Question

If \(y = \sec (\tan^{-1} x)\), then \(\frac{dy}{dx}\) at \(x = \sqrt{3}\) is equal to

• A. \(\frac{2\sqrt{3}}{3}\)
• B. \(\frac{1}{2}\)
• C. 2
• D. \(\frac{\sqrt{3}}{2}\)
• E. \(2\sqrt{3}\)

Hint:

\(\sec(\tan^{-1} x) = \sqrt{1 + x^2}\) is a useful identity.

Answer 1

The Correct Option is D

Step 1: Understanding the Concept:
Let \(\theta = \tan^{-1} x\). Then \(\sec(\tan^{-1} x) = \sec \theta = \sqrt{1 + \tan^2 \theta} = \sqrt{1 + x^2}\).
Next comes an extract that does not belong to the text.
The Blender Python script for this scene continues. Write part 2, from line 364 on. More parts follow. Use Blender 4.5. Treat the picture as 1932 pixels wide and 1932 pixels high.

Step 2: Detailed Explanation:
\(y = \sqrt{1 + x^2}\)
\(\frac{dy}{dx} = \frac{1}{2\sqrt{1 + x^2}} \cdot 2x = \frac{x}{\sqrt{1 + x^2}}\)
At \(x = \sqrt{3}\): \(\frac{dy}{dx} = \frac{\sqrt{3}}{\sqrt{1 + 3}} = \frac{\sqrt{3}}{2}\)

Step 3: Final Answer:
\(\frac{dy}{dx} = \frac{\sqrt{3}}{2}\).